Para piorar o quadro, Dani Carvajal, cumprimentou, com muito sacrifício, Pedro Sánchez, e tornou-se num inimigo público a abater. Luis de la Fuente, um católico confesso, fez a apologia do esforço, do trabalho, do mérito e dos “valores”. Morata, num tom embriagado e desafiante, gritou, diante de milhares de pessoas que o seguiram, “¡Gibraltar es español!” e não “Palestine will be free, from the river to the sea”. E, pelo meio, ainda ouvimos os jogadores cantarem “soy de aquellos que acredita en la Libertad” do Julio Iglesias – toda uma caricatura de um “machismo” do século passado. Em resumo, as mascotes da narrativa oficial, viraram agentes culturais contra-revolucionários. E o pior mesmo – para a esquerda, claro – é que aqueles jogadores foram infantilmente genuínos, e de uma performance contrária a qualquer artificialidade ou montagem.

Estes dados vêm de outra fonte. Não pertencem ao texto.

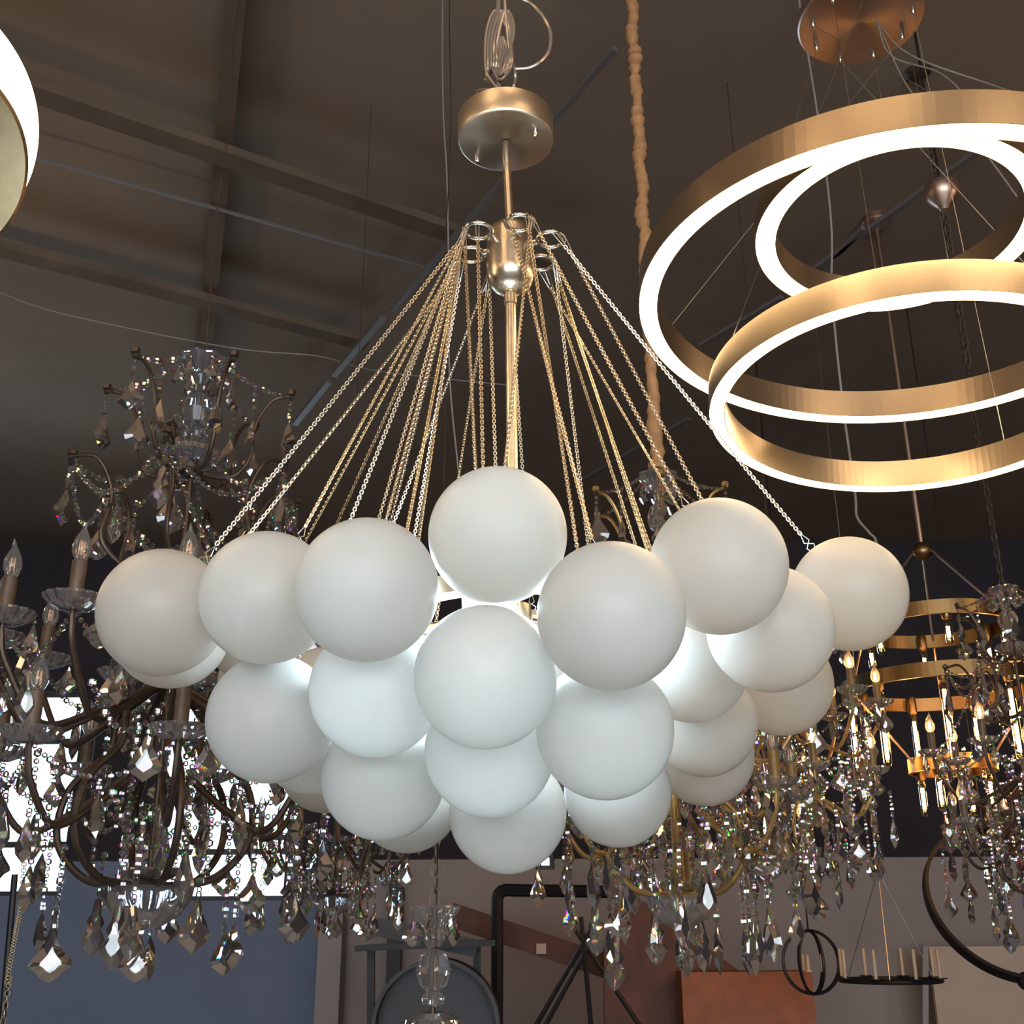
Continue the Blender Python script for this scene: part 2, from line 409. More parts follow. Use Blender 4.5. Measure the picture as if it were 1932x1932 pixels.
# hub
hb = hubp
hr = .034
prof = [(.009, -.068), (.011, -.066)]
for i in range(9): q = R_(-80+80*i/8); prof.append((hr*math.cos(q)**.8 if i < 8 else hr, -.030+.034*math.sin(q)))
prof += [(hr, .03)]
for i in range(1, 8): q = R_(90*i/7); prof.append((hr-.016+.016*math.cos(q)-(.012*max(0, i-5)/2), .030+.016*math.sin(q)))
hub = lat('hub', prof, hb, M_['nickel'], root, 48)
for a, rc in ringc:
    d = Vector((math.cos(a), math.sin(a), 0)); s = Vector((-d.y, d.x, 0))
    er = MB(O).tube([rc+(d*math.cos(q)+s*math.sin(q))*.019 for q in [2*PI*i/28 for i in range(28)]], .0032, 10, closed=True)
    er.tube([hb+d*.030+Vector((0, 0, .012)), rc-d*.019], .0055, 12)
    er.build('chain_ring', M_['chrome'], root, True)
# rods
canp = PY(954, 268, YA+.005); 
MB(O).tube([hb+Vector((0, 0, .04)), canp+Vector((0, 0, -.002))], .0066, 20).build('upper_rod', M_['nickel'], root, True)
led0 = PY(969, 1172, YA)
lowtop = hb+Vector((0, 0, -.060))
lr = MB(O).tube([lowtop, led0+Vector((0, 0, -.02))], .0076, 20)
lr.tube([lowtop+Vector((0, 0, .0)), lowtop+Vector((0, 0, -.022))], .0094, 20)
lr.build('lower_rod', M_['nickel'], root, True)
# canopy
can = lat('canopy', [(.001, 0), (.068, 0), (.0705, .0012), (.0715, .004), (.0715, .040), (.069, .042), (.001, .042)], canp, M_['spun'], root, 96)
for px, py in ((1010, 250), (901, 298)):
    k = PH(px, py, canp.z-CAMZ-.006)
    MB(O).lathe([(.0045, .008), (.0045, -.006), (.0035, -.009), (.0001, -.0095)], 14, k).build('knob', M_['chrome'], can, True)
# looped clear power cord above the canopy
cb = MB(O); tp = canp+Vector((0, 0, .042))
def cp(px, py, dy=0): return PY(px, py, YA+dy)
for k in range(5):
    o = k*5
    cb.tube(curve([cp(948+k*2, 178), cp(925-o*.5, 150, .01*k), cp(916+o, 125), cp(918+o, 60+o), cp(935+o, 20), cp(958+o*.6, 60), cp(966-o, 120+o, -.01), cp(945, 150-o*1.5, -.005), cp(930+o, 128), cp(935+o, 92), cp(945+k, 70)], 6), .0025, 7)
cb.tube(curve([cp(952, 178), cp(968, 165, .01), cp(972, 140), cp(962, 100), cp(955, 40), cp(950, -40)], 6), .003, 7)
cb.tube(curve([cp(972, 131), cp(1000, 128), cp(1025, 112), cp(1038, 88), cp(1035, 50), cp(1005, 10), cp(960, -10)], 6), .003, 7)
cb.tube(curve([cp(898, 186, -.03), cp(900, 172), cp(915, 168), cp(935, 172)], 5), .0012, 6)
cb.build('power_cord', M_['cord'], root, True)
MB(O).tube([tp+Vector((-.01, 0, -.001)), PY(940, -60, YA), Vector((tp.x-.01, tp.y, CZ))], .004, 8).build('suspension_cable', M_['cord'], root, True)
# central light: ring with strip and upright lamps
lr_ = .15
rg = lat('light_ring', [(lr_-.012, 0), (lr_, 0), (lr_, .022), (lr_-.012, .022)], led0, M_['brass'], root, 96, closed=True)
lat('led_strip', [(lr_-.012, -.0045), (lr_-.001, -.0045), (lr_-.001, -.0005), (lr_-.012, -.0005)], led0, M_['ledcool'], rg, 96, closed=True)
sp = MB(O)
for k in range(3):
    a = R_(30+120*k); sp.tube([led0+Vector((0, 0, .008)), led0+Vector((lr_*math.cos(a)*.95, lr_*math.sin(a)*.95, .010))], .005, 10)
sp.lathe([(.001, -.02), (.022, -.02), (.024, 0), (.022, .02), (.001, .02)], 24, led0)
sp.build('spoke_frame', M_['nickel'], rg, True)
for k, (x, y, z) in enumerate(((912, 1137, -.03), (1105, 1165, -.10), (735, 1128, -.10), (940, 1240, -.04))):
    bpos = PY(x, y, YA+z)
    lb = MB(O).lathe([(.001, -.035), (.018, -.034), (.025, -.022), (.0265, 0), (.0265, .02), (.021, .030), (.001, .031)], 24, bpos).build('lamp_bulb', M_['ledcool'], root, True)
    MB(O).tube([bpos+Vector((0, 0, -.034)), bpos.lerp(led0, .6)+Vector((0, 0, -.03)), led0], .006, 8).build('lamp_holder', M_['nickel'], lb, True)

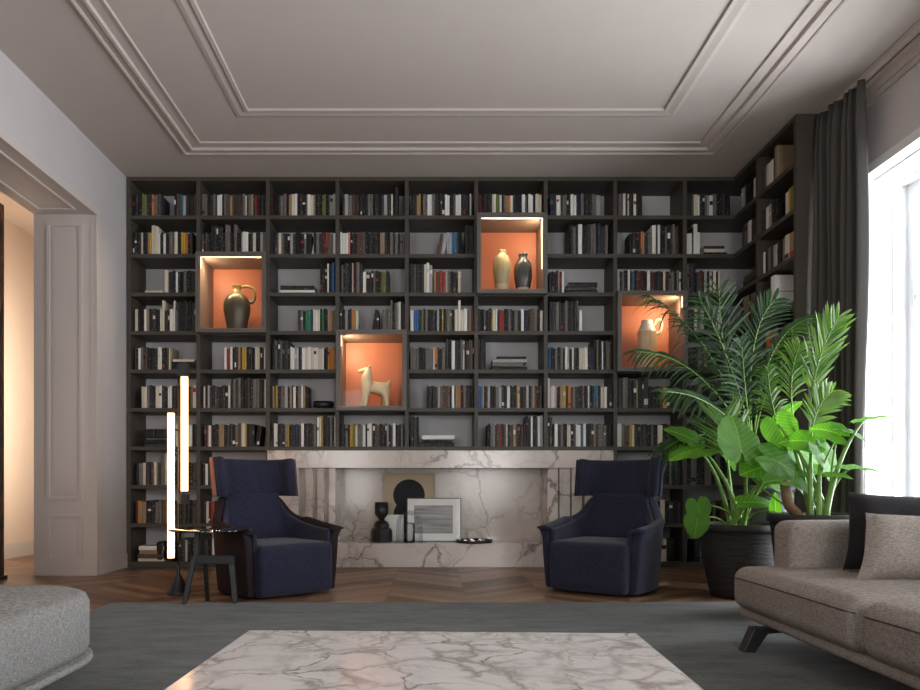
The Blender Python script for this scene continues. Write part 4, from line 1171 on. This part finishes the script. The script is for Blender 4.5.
rp = random.Random(5)
def frond(mb, base, mid, tip, L, n=26, side=(1, 0, 0), start=.28, droop=.25, wid=.0085, updir=None, ang=50):
    pts = bez(base, mid, tip, 24)
    mb.tube(pts, [.007-.005*i/24 for i in range(25)], 6, mi=1)
    S = Vector(side).normalized()
    for k in range(n):
        t = start+(1-start)*k/(n-1); f = t*24; i = min(23, int(f)); p = pts[i].lerp(pts[i+1], f-i)
        d = (pts[min(24, i+2)]-pts[max(0, i-1)]).normalized()
        s = (S-d*S.dot(d)).normalized(); nn = d.cross(s)
        sz = L*math.sin(PI*(.22+.70*(t-start)/(1-start)))**.6
        for sg in (-1, 1):
            a = R(ang*(1-.45*t)+rp.uniform(-6, 6))
            dirn = (d*math.cos(a)+s*sg*math.sin(a)+nn*rp.uniform(-.12, .12)).normalized()
            l_ = sz*rp.uniform(.85, 1.08); m = 6; prev = None; vs, fs = [], []
            wv = dirn.cross(Vector((rp.uniform(-.25, .25), -1, .35))).normalized()
            if k % 2: wv = (wv+nn*.5).normalized()
            for q in range(m+1):
                u = q/m; c = p+dirn*l_*u+Vector((0, 0, -1))*droop*l_*u*u
                w_ = wid*(math.sin(PI*min(1, .12+u*.88))**.7)*(1 if u < 1 else .05)
                fl = Vector((0, 0, 1))*w_*.3
                vs += [c-wv*w_, c+fl*.4, c+wv*w_]
            for q in range(m):
                b = q*3; fs += [(b, b+1, b+4, b+3), (b+1, b+2, b+5, b+4)]
            mb.add(vs, fs, 0, True)
def palm(label, root, fronds, mats, stems):
    q = thing('palm', label, 'palm', root)
    rt = Vector(root)
    for s_ in stems: MB().tube([Vector(p)-rt for p in s_], [.016, .013, .010][:len(s_)], 8).build('stem', M['stalk'], q)
    for f in fronds:
        mb = MB(); b, m, t = [Vector(x)-rt for x in f[0]]
        frond(mb, b, m, t, **f[1]); mb.build('frond', mats, q, fix=False)
    return q
r3 = Vector((P3[0], P3[1], .68))
c0 = Vector((2.30, 5.0, 1.0))
palm('dark feathery palm rising highest, spreading towards the lit pale jug niche', r3, [
    ((c0, P(722, 380, 4.95), P(719, 290, 4.95)), dict(L=.34, n=26, droop=.12, ang=62)),
    ((c0, P(712, 330, 4.9), P(650, 296, 4.75)), dict(L=.34, n=24, droop=.85, side=(0, 1, .1), wid=.0075)),
    ((c0, P(700, 350, 4.9), P(636, 352, 4.7)), dict(L=.27, n=24, droop=.5, side=(0, .7, .7), wid=.0075)),
    ((c0, P(742, 330, 5.0), P(775, 300, 5.0)), dict(L=.30, n=24, droop=.3)),
    ((c0, P(735, 360, 4.8), P(700, 300, 4.7)), dict(L=.32, n=24, droop=.5)),
    ((c0, P(760, 330, 4.8), P(812, 318, 4.6)), dict(L=.32, n=24, droop=.75, side=(0, .6, .8), wid=.0075)),
    ((c0, P(715, 390, 4.7), P(662, 392, 4.5)), dict(L=.22, n=20, droop=.4, side=(0, .6, .8), wid=.008)),
    ((c0, P(765, 365, 4.8), P(800, 355, 4.6)), dict(L=.28, n=22, droop=.6, wid=.0075)),
    ((c0, P(700, 420, 4.8), P(664, 450, 4.7)), dict(L=.24, n=20, droop=.5, wid=.007)),
    ((c0, P(745, 400, 4.7), P(742, 345, 4.6)), dict(L=.30, n=20, droop=.4)),
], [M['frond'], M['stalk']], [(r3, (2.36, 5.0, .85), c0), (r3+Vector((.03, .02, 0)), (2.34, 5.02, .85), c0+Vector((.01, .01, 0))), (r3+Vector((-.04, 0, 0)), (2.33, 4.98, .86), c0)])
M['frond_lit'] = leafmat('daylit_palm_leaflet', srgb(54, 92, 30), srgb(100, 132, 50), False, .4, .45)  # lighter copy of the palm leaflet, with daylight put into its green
r4 = Vector((P2[0]+.08, P2[1]+.05, .52))
palm('palm with stiff leaflets coloured daylit green, fanning over the big leaves and the curtain', r4, [
    ((r4, P(790, 400, 4.3), P(838, 318, 4.35)), dict(L=.26, n=24, start=.58, droop=.02, ang=42, wid=.010)),
    ((r4, P(795, 420, 4.2), P(832, 392, 4.25)), dict(L=.22, n=20, start=.6, droop=.25, wid=.010)),
    ((r4, P(735, 490, 4.5), P(724, 418, 4.6)), dict(L=.34, n=13, start=.66, droop=.0, ang=62, wid=.010)),
    ((r4, P(770, 430, 4.4), P(768, 370, 4.4)), dict(L=.22, n=18, start=.55, droop=.5, wid=.008)),
    ((r4, P(775, 400, 4.35), P(800, 345, 4.4)), dict(L=.24, n=20, start=.6, droop=.35, wid=.0075)),
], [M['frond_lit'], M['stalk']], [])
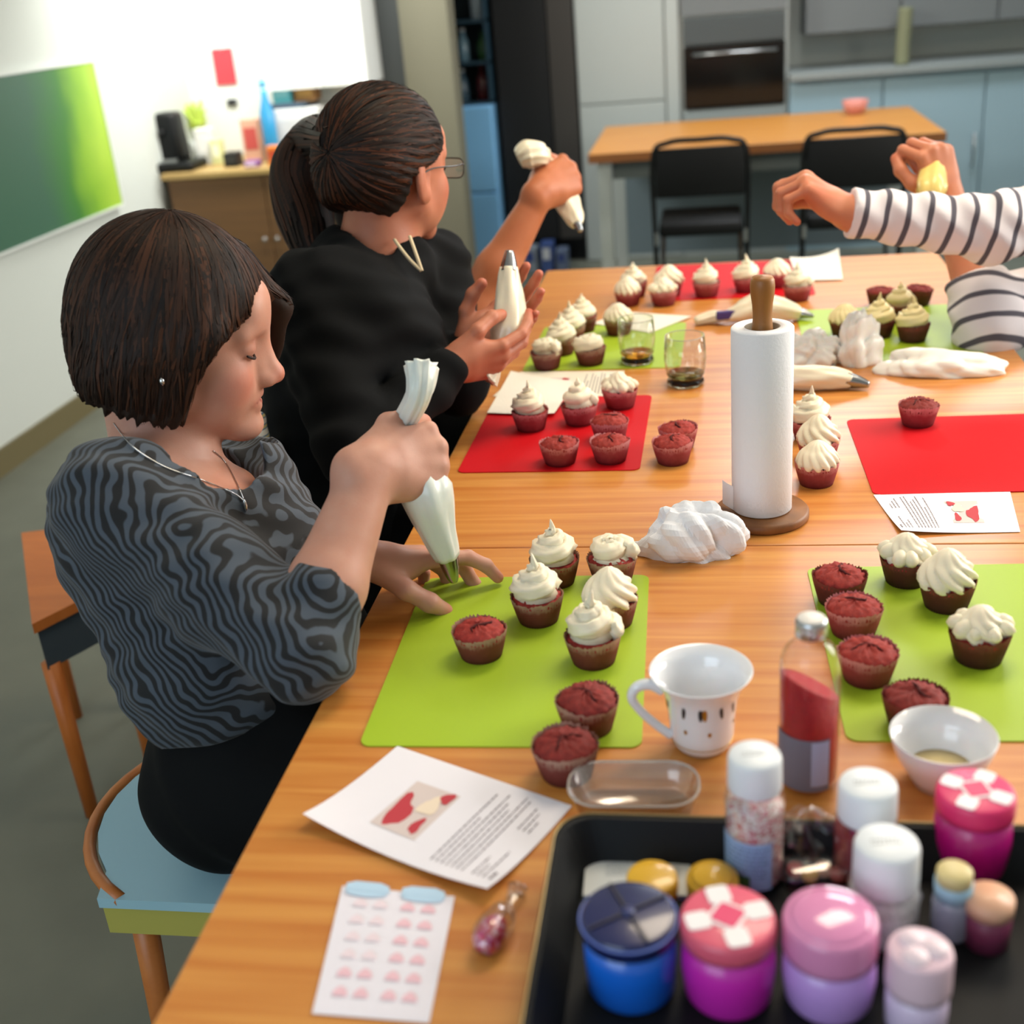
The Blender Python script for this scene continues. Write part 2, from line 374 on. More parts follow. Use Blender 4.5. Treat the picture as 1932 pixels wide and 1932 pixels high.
# blue fridge with shelves of bottles above
fr = thing('refrigerator', 'glossy bright blue fridge at the back beyond the raised piping bag', 'fridge', (-0.81, 5.2, 0))
M_bluegl = mat('blue_gloss', '#86c2f0', 0.25, coat=0.6)
link_mesh('body', *bb(-0.705-0.225, -0.70, 5.22, 5.79, 0, 0.86, 0.008), M_bluegl, fr, False)
link_mesh('door', *bb(-0.928, -0.702, 5.195, 5.22, 0.42, 0.855, 0.008), M_bluegl, fr, False)
link_mesh('door', *bb(-0.928, -0.702, 5.195, 5.22, 0.01, 0.412, 0.008), M_bluegl, fr, False)
sh = thing('bottle_rack', 'dark blue open rack of bottles standing on the blue fridge', 'rack', (-0.81, 5.3, 0.86))
M_navy = mat('dark_blue_panel', '#27404e', 0.4)
link_mesh('back_panel', *bb(-0.93, -0.70, 5.6, 5.62, 0.86, 1.8), M_navy, sh, False)
for z in (0.862, 1.06, 1.26, 1.5): link_mesh('shelf', *bb(-0.93, -0.70, 5.24, 5.6, z, z+0.012), M_navy, sh, False)
for x in (-0.93, -0.712): link_mesh('side', *bb(x, x+0.012, 5.24, 5.6, 0.86, 1.8), M_navy, sh, False)
def bottle(label, x, y, z, h, r, col, cap='#cfd8dc', grp=None):
    t = thing('bottle', label, 'bottle', (x, y, z), grp)
    link_mesh('body', *lathe([(r*0.9, 0), (r, 0.006), (r, h*0.6), (r*0.45, h*0.78), (r*0.4, h*0.93)], 14, (x, y, z)), mat('bottle_'+col, col, 0.2, coat=0.5), t)
    link_mesh('cap', *lathe([(r*0.48, h*0.92), (r*0.48, h), ], 12, (x, y, z)), mat('cap_'+cap, cap, 0.4), t)
    return t
bottle('dark red bottle on the lower rack shelf above the blue fridge', -0.765, 5.36, 0.874, 0.17, 0.034, '#5c1a20', '#7a2a2a')
bottle('green bottle on the rack shelf above the blue fridge', -0.745, 5.36, 1.072, 0.14, 0.03, '#3f6b39', '#3b6a3a')
bottle('clear bluish bottle left on the rack shelf above the blue fridge', -0.85, 5.36, 1.072, 0.16, 0.03, '#6f94a8')
bottle('slim steel-blue bottle at the left end of the lower rack shelf', -0.87, 5.36, 0.874, 0.16, 0.028, '#48667a')
bottle('white topped bottle on the top rack shelf above the blue fridge', -0.76, 5.36, 1.272, 0.2, 0.035, '#c3d4df')
# small blue and white cartons on the floor by the dark cupboard
k = 0
for (px, py, w, h, c, lab) in ((1030, 455, 0.07, 0.13, '#8f9aa6', 'grey-white carton on the floor left in the pack by the dark cupboard'), (1058, 458, 0.065, 0.15, '#3d548c', 'blue carton on the floor in the middle of the pack by the dark cupboard'), (1083, 460, 0.06, 0.11, '#5d6b84', 'slate blue carton on the floor right in the pack by the dark cupboard')):
    p = ZP(px, py, 0); p = np.array([p[0]*0.93-0.02, 5.14, 0])
    t = thing('carton', lab, 'carton', p); link_mesh('box', *bb(p[0]-w/2, p[0]+w/2, p[1]-0.06, p[1]+0.06, 0, h, 0.004), mat('carton_'+c, c, 0.6), t, False)
    link_mesh('label_panel', *bb(p[0]-w*0.3, p[0]+w*0.3, p[1]-0.062, p[1]-0.06, h*0.45, h*0.85), mat('carton_lab'+c, ('#33488a', '#c8ccd2', '#2e3f78')[k], 0.6), t, False); k += 1
# ---- green picture on the left wall
pa, pb = XP(95, 435, -2.05), XP(221, 385, -2.05)
zt = XP(200, 112, -2.05)[2]; zb = (pa[2]+pb[2])/2; y1 = pb[1]; y0 = y1-1.15
pic = thing('picture', 'large green picture hanging on the left wall', 'picture', (-2.04, (y0+y1)/2, zb))
mp_ = bpy.data.materials.new('green_print'); mp_.use_nodes = True; nb = NB(mp_)
tc = nb.n('ShaderNodeTexCoord'); mpn = nb.n('ShaderNodeMapping'); nb.l(tc, 'Object', mpn, 0); sx = nb.n('ShaderNodeSeparateXYZ'); nb.l(mpn, 0, sx, 0)
nn = nb.n('ShaderNodeTexNoise', i_Scale=3.0, i_Detail=2.0); nb.l(mpn, 0, nn, 0)
ad = nb.n('ShaderNodeMath', operation='MULTIPLY_ADD', i_1=0.35, i_2=0.0); nb.l(nn, 0, ad, 0)
a2 = nb.n('ShaderNodeMath', operation='ADD'); nb.l(sx, 'Y', a2, 0); nb.l(ad, 0, a2, 1)
rp = nb.ramp([(0.15, srgb('#3f6652')), (0.4, srgb('#3f7a34')), (0.56, srgb('#7fae30')), (0.75, srgb('#a3c740'))]); nb.l(a2, 0, rp, 0); nb.l(rp, 0, nb.b, 'Base Color'); nb.b.inputs['Roughness'].default_value = 0.5
link_mesh('print', *bb(-2.046, -2.026, y0, y1, zb, zt), mp_, pic, False)
for a in ((y0-0.008, y0, zb-0.008, zt+0.008), (y1, y1+0.008, zb-0.008, zt+0.008), (y0, y1, zb-0.008, zb), (y0, y1, zt, zt+0.008)): link_mesh('frame_strip', *bb(-2.049, -2.022, *a), M_white, pic, False)
# ---- sideboard and what stands on it
sb = thing('sideboard', 'brown wooden sideboard against the white back wall', 'sideboard', (-1.55, 4.0, 0))
link_mesh('body', *bb(-2.0, -1.1, 4.02, 4.54, 0.06, 0.745), M_sidewood, sb, False)
for k in range(2):
    dr = link_mesh('door', *bb(-1.998+k*0.45, -1.552+k*0.45, 4.0, 4.02, 0.07, 0.742, 0.002), M_sidewood, sb, False)
    link_mesh('knob', *lathe([(0.006, 0), (0.012, 0.012), (0.0, 0.02)], 10, (-1.58+k*0.06, 3.985, 0.45)), M_steel, dr, off=(-1.55, 4.0, 0))
link_mesh('top', *bb(-2.02, -1.09, 3.98, 4.545, 0.745, 0.77, 0.003), wood('sideboard_top', '#a78a55', '#b99b62', 0.5, (3, 30, 30)), sb, False)
link_mesh('plinth', *bb(-1.98, -1.12, 4.05, 4.5, 0, 0.06), M_black, sb, False)
def onsb(px, w, h, dep, y): p = YP(px, 300, y); return p[0]-w/2, p[0]+w/2, y-dep/2, y+dep/2, 0.77, 0.77+h
ph = thing('coffee_machine', 'black coffee machine on the left end of the sideboard', 'coffee machine', (-1.9, 4.12, 0.77))
x0, x1, ya, yb, za, zb2 = onsb(333, 0.22, 0.04, 0.2, 4.13); link_mesh('base', *bb(x0, x1, ya, yb, za, zb2, 0.012), M_black, ph)
x0, x1, ya, yb, za, zb2 = onsb(326, 0.155, 0.25, 0.13, 4.17); V, F = bb(x0, x1, ya, yb, za+0.035, zb2, 0.02); V[:, 0] += (V[:, 2]-0.77)*-0.06; link_mesh('tower', V, F, M_black, ph)
link_mesh('drip_tray', *bb(x0+0.03, x1-0.02, ya-0.03, ya+0.0, za+0.04, za+0.052), M_steel, ph, False)
link_mesh('spout', *lathe([(0.012, 0), (0.014, 0.03)], 12, ((x0+x1)/2, ya-0.008, za+0.15)), M_black, ph)
def crate(name, label, cat, px, w, h, dep, y, col, bandcol, z=0.0):
    p = YP(px, 300, y); x = p[0]; t = thing(name, label, cat, (x, y, 0.77+z))
    link_mesh('box', *bb(x-w/2, x+w/2, y-dep/2, y+dep/2, 0.77+z, 0.77+z+h, 0.004), mat('bx'+col, col, 0.55), t, False)
    link_mesh('label_panel', *bb(x-w*0.36, x+w*0.36, y-dep/2-0.002, y-dep/2, 0.77+z+h*0.3, 0.77+z+h*0.8), mat('bx'+bandcol, bandcol, 0.55), t, False); return t
crate('box', 'small black box on the sideboard beside the purple pack', 'box', 440, 0.065, 0.062, 0.08, 4.13, '#141617', '#2a2c2e')
crate('snack_pack', 'small purple pack lying at the front edge of the sideboard', 'pack', 476, 0.065, 0.028, 0.06, 4.06, '#7d4f8e', '#d9c8e2')
crate('tea_box', 'tall red and cream tea box on the sideboard', 'box', 484, 0.085, 0.19, 0.06, 4.25, '#d8a58c', '#c0504a')
crate('biscuit_box', 'orange biscuit box at the right end of the sideboard', 'box', 520, 0.06, 0.085, 0.05, 4.06, '#d27a2c', '#b5462a')
crate('paper_box', 'tall white paper box on the sideboard beside the coffee machine', 'box', 394, 0.08, 0.16, 0.08, 4.28, '#e2e4dc', '#f0f0ea')
crate('milk_carton', 'pale yellow-green carton on the sideboard', 'carton', 414, 0.05, 0.11, 0.06, 4.25, '#d7dba0', '#eef0d2')
mw = crate('microwave', 'white box-shaped microwave behind the ponytail on the sideboard', 'microwave', 585, 0.24, 0.22, 0.3, 4.36, '#d2d5d6', '#c3c7c9')
crate('tray', 'dark blue tray lying on top of the white microwave', 'tray', 572, 0.17, 0.024, 0.2, 4.35, '#33414c', '#45586a', 0.22)
crate('lunch_box', 'turquoise lunch box on the dark tray', 'box', 556, 0.09, 0.085, 0.1, 4.33, '#5db6bd', '#8fd3d6', 0.244)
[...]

Para uma certa esquerda – atada a um pós-modernismo datado, decadente, identitário, e acantonado numa bolha cada vez mais pequena – que passou as últimas semanas a realçar, a enaltecer e a instrumentalizar as origens, a raça e a cor da pele deste e daquele jogador de futebol, a lição não poderia ser mais clara. Por isso, e como brilhantemente escreveu o Bustos, tendrás que buscarte a otros héroes más reutilizables, más concernidos por el cambio climático, alguna guerrera racializada estilo Biles que encaje a martillazos en el patrón woke, aunque ella siga prefiriendo ser reconocida por sus inalcanzables hitos de fortaleza y no por sus anecdóticos instantes de debilidad. Porque eso hacen los deportistas de élite desde Píndaro: acercarse a los dioses merced a un esfuerzo sobrehumano y festejarlo luego hasta el amanecer como simples mortales. Así nuestros futbolistas de oro.